梅干しを長持ちさせるためにアルミ製や金属製の容器は絶対にNG!梅干しに含まれる酸が金属を溶かす可能性があるため、絶対に使わないでください。
プラスチック容器は梅干しの保存に向いていない
保存容器の消毒は大変重要です。熱に弱いプラスチック容器は素材の特性上、熱湯消毒や煮沸消毒が出来ないものが多いです、梅干しの保存にはあまり向きません。
塩分濃度18%以上の梅干しは常温保存可能
塩分濃度18%以上の塩分濃度の高い梅干しは常温での保存で問題ありませんが、保管場所は冷暗冷所、高温で湿気の多い場所は避けてください。
梅干しの保存環境の適温は、15℃前後~25℃位までだそうです。それ以上高温になる時期は、塩分濃度の高い梅干しであっても、冷蔵庫に入れて保存するようにしてください。
塩分控えめ、市販の梅干しは必ず冷蔵庫や冷凍庫で保存を!
最近人気の高い減塩の梅干し、または、他の調味料や食材と組み合わせて漬けこんである梅干しは必ず冷蔵庫で保存してください。
また、購入時はプラスチックの容器に入れられているものが多いですが、購入後はしっかり熱湯消毒して、水気が付いていない清潔な陶器かガラスの容器に入れ替えると良好な保存状態が保てます。
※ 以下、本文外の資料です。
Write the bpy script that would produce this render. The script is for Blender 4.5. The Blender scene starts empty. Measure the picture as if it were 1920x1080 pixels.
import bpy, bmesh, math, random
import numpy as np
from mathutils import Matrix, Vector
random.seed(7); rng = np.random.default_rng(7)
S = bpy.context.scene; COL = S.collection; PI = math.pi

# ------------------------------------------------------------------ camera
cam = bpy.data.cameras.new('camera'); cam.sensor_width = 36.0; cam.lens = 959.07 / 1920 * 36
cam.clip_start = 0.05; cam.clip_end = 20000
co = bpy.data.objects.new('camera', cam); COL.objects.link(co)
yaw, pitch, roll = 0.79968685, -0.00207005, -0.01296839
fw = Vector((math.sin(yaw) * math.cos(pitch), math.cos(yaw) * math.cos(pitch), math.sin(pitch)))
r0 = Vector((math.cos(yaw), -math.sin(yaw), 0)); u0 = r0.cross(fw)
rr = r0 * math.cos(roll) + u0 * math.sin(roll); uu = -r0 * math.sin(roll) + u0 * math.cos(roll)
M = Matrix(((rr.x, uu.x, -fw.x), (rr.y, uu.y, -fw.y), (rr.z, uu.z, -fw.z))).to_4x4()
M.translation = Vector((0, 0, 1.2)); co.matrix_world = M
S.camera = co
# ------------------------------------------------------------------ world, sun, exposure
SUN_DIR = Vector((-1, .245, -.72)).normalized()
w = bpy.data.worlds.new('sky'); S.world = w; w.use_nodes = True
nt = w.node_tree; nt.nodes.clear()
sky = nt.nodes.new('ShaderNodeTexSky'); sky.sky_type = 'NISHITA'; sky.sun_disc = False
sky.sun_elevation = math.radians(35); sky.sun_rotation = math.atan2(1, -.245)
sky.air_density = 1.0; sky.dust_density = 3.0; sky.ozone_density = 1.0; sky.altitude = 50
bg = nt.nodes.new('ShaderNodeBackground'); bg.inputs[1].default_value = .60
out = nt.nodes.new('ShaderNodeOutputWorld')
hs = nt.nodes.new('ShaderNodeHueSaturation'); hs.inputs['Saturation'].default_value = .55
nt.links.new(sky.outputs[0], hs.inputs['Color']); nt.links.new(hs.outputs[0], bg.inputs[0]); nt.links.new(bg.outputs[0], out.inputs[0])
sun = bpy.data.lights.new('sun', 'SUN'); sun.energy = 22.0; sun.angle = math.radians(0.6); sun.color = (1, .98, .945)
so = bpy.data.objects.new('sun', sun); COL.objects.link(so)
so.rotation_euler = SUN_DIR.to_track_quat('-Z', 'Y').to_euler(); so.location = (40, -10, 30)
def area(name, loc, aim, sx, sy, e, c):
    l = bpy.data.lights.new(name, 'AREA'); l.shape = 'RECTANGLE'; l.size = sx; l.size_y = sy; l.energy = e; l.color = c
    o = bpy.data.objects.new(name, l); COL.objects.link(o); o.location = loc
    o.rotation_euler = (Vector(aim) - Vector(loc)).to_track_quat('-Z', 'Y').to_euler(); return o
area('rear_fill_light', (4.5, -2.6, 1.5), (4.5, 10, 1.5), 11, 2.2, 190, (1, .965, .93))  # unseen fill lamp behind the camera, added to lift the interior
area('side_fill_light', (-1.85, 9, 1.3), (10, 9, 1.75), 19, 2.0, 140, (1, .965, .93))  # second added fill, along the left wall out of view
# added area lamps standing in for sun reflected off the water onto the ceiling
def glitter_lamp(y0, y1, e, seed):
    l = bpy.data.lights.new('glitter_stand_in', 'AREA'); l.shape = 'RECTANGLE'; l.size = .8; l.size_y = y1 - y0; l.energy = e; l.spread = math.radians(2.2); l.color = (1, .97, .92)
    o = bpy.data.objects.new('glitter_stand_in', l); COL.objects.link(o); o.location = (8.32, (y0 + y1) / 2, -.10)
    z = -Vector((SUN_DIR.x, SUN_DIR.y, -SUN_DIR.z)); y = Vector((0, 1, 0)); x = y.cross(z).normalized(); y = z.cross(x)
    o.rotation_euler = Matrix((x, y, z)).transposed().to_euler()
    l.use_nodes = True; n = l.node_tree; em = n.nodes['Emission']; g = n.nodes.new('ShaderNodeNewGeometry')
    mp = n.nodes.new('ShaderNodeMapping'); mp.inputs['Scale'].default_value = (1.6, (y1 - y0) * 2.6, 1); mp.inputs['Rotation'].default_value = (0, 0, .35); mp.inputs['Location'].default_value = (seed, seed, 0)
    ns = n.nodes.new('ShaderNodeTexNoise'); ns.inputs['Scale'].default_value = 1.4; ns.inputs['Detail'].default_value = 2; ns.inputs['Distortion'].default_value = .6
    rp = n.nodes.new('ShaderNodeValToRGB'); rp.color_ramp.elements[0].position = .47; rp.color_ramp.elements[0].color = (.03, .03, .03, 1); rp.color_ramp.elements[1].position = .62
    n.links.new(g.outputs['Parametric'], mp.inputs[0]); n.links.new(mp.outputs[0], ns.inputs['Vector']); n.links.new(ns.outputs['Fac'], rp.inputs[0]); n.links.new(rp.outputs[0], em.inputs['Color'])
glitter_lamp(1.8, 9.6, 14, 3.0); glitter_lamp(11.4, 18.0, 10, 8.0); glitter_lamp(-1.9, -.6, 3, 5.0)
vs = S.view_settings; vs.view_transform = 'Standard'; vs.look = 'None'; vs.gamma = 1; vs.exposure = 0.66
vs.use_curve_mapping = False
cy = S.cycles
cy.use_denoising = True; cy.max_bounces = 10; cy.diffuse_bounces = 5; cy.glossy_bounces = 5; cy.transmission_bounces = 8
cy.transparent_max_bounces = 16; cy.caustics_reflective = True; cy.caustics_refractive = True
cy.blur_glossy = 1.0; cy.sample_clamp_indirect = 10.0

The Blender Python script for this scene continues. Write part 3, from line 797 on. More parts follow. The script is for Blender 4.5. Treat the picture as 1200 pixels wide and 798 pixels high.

また、塩分濃度が5%以下の梅干しは冷凍保存もお勧めです。すぐに全部食べきれない場合、冷凍保存用の容器や袋に入れてから、冷凍庫にいれるようにしてください。
ただし、一度冷凍して解凍した梅干しの再冷凍保存は出来ませんので、一度解凍した梅干しは全て消費するようにしてください。
梅干しを冷凍保存する際は、梅干し数個ずつ一回で食べきれる分を小分けにしてラップに包んでからさらに冷凍用保存袋に入れて、冷凍庫に入れるようにすると、少量ずつ解凍ができるので、便利です。
なお、解凍する場合は冷凍庫から冷蔵庫に移して、3時間~4時間かけて解凍するようにしてください。
最後に
梅干しも腐るという話は意外でしたか?
梅干しは、食品添加物をあれこれ加えなくても、適切な一定以上の塩分濃度をたもつことで腐ることがない保存食ではありますが、強すぎる塩分の梅干しは食べにくかったりしますし、健康上、塩分の摂り過ぎがいかに危険かということは、昨今強く言われています。
塩分控えめで優しい味の梅干しを購入した際は、容器を適切なタイプのものに移し替えたり、冷蔵や冷凍保存することで、腐らせることなく最後の一粒まで食べることができます。
疲労回復効果のほかに、ポリフェノール類による糖尿病の予防作用、血圧上昇を抑える助けをしてくれるとも言われている梅干しは、常備食品としてとてもお勧めです。